*Provided material*.
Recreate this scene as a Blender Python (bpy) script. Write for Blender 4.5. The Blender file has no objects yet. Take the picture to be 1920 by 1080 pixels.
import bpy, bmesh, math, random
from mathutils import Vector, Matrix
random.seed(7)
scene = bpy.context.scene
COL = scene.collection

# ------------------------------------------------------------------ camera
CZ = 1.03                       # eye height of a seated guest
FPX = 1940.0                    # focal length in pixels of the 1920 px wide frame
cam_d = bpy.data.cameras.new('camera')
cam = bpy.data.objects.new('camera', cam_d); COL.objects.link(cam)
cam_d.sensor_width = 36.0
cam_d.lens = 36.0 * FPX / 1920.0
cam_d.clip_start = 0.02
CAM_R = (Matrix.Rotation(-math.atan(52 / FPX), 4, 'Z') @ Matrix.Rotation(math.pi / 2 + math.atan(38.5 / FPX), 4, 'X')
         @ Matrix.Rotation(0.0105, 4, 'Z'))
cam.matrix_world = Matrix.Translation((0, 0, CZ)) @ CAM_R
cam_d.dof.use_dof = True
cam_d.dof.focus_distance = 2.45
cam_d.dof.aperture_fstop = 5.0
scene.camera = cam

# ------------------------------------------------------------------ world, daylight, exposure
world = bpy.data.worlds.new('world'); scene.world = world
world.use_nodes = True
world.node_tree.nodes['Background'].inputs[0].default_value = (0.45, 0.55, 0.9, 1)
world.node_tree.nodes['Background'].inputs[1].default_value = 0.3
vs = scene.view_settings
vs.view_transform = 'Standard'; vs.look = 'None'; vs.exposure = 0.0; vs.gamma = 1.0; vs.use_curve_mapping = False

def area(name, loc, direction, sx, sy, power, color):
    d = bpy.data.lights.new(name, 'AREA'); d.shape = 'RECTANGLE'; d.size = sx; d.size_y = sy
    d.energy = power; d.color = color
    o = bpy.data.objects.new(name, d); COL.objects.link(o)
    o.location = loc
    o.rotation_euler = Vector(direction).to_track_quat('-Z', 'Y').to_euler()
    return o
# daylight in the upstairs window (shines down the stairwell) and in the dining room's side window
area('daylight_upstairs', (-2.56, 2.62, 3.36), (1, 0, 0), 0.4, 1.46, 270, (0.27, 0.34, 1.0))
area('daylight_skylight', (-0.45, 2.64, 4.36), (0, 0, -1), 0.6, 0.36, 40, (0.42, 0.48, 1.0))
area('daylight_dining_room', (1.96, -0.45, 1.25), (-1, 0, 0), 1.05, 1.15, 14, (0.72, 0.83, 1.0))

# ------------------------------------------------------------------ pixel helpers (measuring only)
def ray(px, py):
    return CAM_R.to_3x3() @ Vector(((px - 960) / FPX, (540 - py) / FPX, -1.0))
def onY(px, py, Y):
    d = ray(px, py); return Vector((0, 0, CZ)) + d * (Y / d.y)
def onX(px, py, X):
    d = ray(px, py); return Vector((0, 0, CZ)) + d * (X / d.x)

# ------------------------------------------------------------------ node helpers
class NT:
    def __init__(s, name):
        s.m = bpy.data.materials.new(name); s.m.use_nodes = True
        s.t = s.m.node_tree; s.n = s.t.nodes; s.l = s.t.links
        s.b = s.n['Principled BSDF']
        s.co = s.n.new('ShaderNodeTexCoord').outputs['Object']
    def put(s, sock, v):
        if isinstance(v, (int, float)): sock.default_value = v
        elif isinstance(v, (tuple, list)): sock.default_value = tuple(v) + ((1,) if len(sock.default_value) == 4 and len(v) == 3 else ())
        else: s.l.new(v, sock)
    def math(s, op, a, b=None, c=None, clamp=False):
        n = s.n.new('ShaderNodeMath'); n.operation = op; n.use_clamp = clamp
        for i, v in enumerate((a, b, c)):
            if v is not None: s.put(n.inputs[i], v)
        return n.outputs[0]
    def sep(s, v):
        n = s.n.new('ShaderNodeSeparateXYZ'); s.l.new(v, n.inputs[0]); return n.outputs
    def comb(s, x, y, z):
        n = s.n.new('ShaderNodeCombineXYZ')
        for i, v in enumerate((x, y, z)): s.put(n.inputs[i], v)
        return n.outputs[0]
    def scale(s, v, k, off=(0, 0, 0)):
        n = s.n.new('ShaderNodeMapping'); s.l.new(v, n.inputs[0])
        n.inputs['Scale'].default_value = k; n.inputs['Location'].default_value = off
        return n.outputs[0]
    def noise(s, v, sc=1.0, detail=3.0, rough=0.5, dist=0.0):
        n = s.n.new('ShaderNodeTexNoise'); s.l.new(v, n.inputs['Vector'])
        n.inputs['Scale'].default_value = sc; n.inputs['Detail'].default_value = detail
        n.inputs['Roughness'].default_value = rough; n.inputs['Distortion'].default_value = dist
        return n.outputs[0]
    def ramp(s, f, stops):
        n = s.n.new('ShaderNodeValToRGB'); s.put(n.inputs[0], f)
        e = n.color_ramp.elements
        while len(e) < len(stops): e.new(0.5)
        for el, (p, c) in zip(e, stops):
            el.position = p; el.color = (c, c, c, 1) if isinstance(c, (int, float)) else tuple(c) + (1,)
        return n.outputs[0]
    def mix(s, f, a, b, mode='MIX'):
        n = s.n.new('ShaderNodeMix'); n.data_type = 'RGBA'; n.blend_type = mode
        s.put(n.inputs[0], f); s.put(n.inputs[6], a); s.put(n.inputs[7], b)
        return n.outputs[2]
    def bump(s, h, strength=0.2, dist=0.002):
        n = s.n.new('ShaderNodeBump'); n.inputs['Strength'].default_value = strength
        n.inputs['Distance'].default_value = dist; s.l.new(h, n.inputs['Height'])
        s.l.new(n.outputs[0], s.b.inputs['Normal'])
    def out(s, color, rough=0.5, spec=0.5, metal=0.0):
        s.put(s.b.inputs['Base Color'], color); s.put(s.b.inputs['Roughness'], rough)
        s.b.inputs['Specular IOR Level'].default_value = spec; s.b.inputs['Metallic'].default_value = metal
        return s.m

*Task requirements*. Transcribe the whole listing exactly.

*Task output*.
Recreate this scene as a Blender Python (bpy) script. Write for Blender 4.5. The Blender file has no objects yet. Take the picture to be 1920 by 1080 pixels.
import bpy, bmesh, math, random
from mathutils import Vector, Matrix
random.seed(7)
scene = bpy.context.scene
COL = scene.collection

# ------------------------------------------------------------------ camera
CZ = 1.03                       # eye height of a seated guest
FPX = 1940.0                    # focal length in pixels of the 1920 px wide frame
cam_d = bpy.data.cameras.new('camera')
cam = bpy.data.objects.new('camera', cam_d); COL.objects.link(cam)
cam_d.sensor_width = 36.0
cam_d.lens = 36.0 * FPX / 1920.0
cam_d.clip_start = 0.02
CAM_R = (Matrix.Rotation(-math.atan(52 / FPX), 4, 'Z') @ Matrix.Rotation(math.pi / 2 + math.atan(38.5 / FPX), 4, 'X')
         @ Matrix.Rotation(0.0105, 4, 'Z'))
cam.matrix_world = Matrix.Translation((0, 0, CZ)) @ CAM_R
cam_d.dof.use_dof = True
cam_d.dof.focus_distance = 2.45
cam_d.dof.aperture_fstop = 5.0
scene.camera = cam

# ------------------------------------------------------------------ world, daylight, exposure
world = bpy.data.worlds.new('world'); scene.world = world
world.use_nodes = True
world.node_tree.nodes['Background'].inputs[0].default_value = (0.45, 0.55, 0.9, 1)
world.node_tree.nodes['Background'].inputs[1].default_value = 0.3
vs = scene.view_settings
vs.view_transform = 'Standard'; vs.look = 'None'; vs.exposure = 0.0; vs.gamma = 1.0; vs.use_curve_mapping = False

def area(name, loc, direction, sx, sy, power, color):
    d = bpy.data.lights.new(name, 'AREA'); d.shape = 'RECTANGLE'; d.size = sx; d.size_y = sy
    d.energy = power; d.color = color
    o = bpy.data.objects.new(name, d); COL.objects.link(o)
    o.location = loc
    o.rotation_euler = Vector(direction).to_track_quat('-Z', 'Y').to_euler()
    return o
# daylight in the upstairs window (shines down the stairwell) and in the dining room's side window
area('daylight_upstairs', (-2.56, 2.62, 3.36), (1, 0, 0), 0.4, 1.46, 270, (0.27, 0.34, 1.0))
area('daylight_skylight', (-0.45, 2.64, 4.36), (0, 0, -1), 0.6, 0.36, 40, (0.42, 0.48, 1.0))
area('daylight_dining_room', (1.96, -0.45, 1.25), (-1, 0, 0), 1.05, 1.15, 14, (0.72, 0.83, 1.0))

# ------------------------------------------------------------------ pixel helpers (measuring only)
def ray(px, py):
    return CAM_R.to_3x3() @ Vector(((px - 960) / FPX, (540 - py) / FPX, -1.0))
def onY(px, py, Y):
    d = ray(px, py); return Vector((0, 0, CZ)) + d * (Y / d.y)
def onX(px, py, X):
    d = ray(px, py); return Vector((0, 0, CZ)) + d * (X / d.x)

# ------------------------------------------------------------------ node helpers
class NT:
    def __init__(s, name):
        s.m = bpy.data.materials.new(name); s.m.use_nodes = True
        s.t = s.m.node_tree; s.n = s.t.nodes; s.l = s.t.links
        s.b = s.n['Principled BSDF']
        s.co = s.n.new('ShaderNodeTexCoord').outputs['Object']
    def put(s, sock, v):
        if isinstance(v, (int, float)): sock.default_value = v
        elif isinstance(v, (tuple, list)): sock.default_value = tuple(v) + ((1,) if len(sock.default_value) == 4 and len(v) == 3 else ())
        else: s.l.new(v, sock)
    def math(s, op, a, b=None, c=None, clamp=False):
        n = s.n.new('ShaderNodeMath'); n.operation = op; n.use_clamp = clamp
        for i, v in enumerate((a, b, c)):
            if v is not None: s.put(n.inputs[i], v)
        return n.outputs[0]
    def sep(s, v):
        n = s.n.new('ShaderNodeSeparateXYZ'); s.l.new(v, n.inputs[0]); return n.outputs
    def comb(s, x, y, z):
        n = s.n.new('ShaderNodeCombineXYZ')
        for i, v in enumerate((x, y, z)): s.put(n.inputs[i], v)
        return n.outputs[0]
    def scale(s, v, k, off=(0, 0, 0)):
        n = s.n.new('ShaderNodeMapping'); s.l.new(v, n.inputs[0])
        n.inputs['Scale'].default_value = k; n.inputs['Location'].default_value = off
        return n.outputs[0]
    def noise(s, v, sc=1.0, detail=3.0, rough=0.5, dist=0.0):
        n = s.n.new('ShaderNodeTexNoise'); s.l.new(v, n.inputs['Vector'])
        n.inputs['Scale'].default_value = sc; n.inputs['Detail'].default_value = detail
        n.inputs['Roughness'].default_value = rough; n.inputs['Distortion'].default_value = dist
        return n.outputs[0]
    def ramp(s, f, stops):
        n = s.n.new('ShaderNodeValToRGB'); s.put(n.inputs[0], f)
        e = n.color_ramp.elements
        while len(e) < len(stops): e.new(0.5)
        for el, (p, c) in zip(e, stops):
            el.position = p; el.color = (c, c, c, 1) if isinstance(c, (int, float)) else tuple(c) + (1,)
        return n.outputs[0]
    def mix(s, f, a, b, mode='MIX'):
        n = s.n.new('ShaderNodeMix'); n.data_type = 'RGBA'; n.blend_type = mode
        s.put(n.inputs[0], f); s.put(n.inputs[6], a); s.put(n.inputs[7], b)
        return n.outputs[2]
    def bump(s, h, strength=0.2, dist=0.002):
        n = s.n.new('ShaderNodeBump'); n.inputs['Strength'].default_value = strength
        n.inputs['Distance'].default_value = dist; s.l.new(h, n.inputs['Height'])
        s.l.new(n.outputs[0], s.b.inputs['Normal'])
    def out(s, color, rough=0.5, spec=0.5, metal=0.0):
        s.put(s.b.inputs['Base Color'], color); s.put(s.b.inputs['Roughness'], rough)
        s.b.inputs['Specular IOR Level'].default_value = spec; s.b.inputs['Metallic'].default_value = metal
        return s.m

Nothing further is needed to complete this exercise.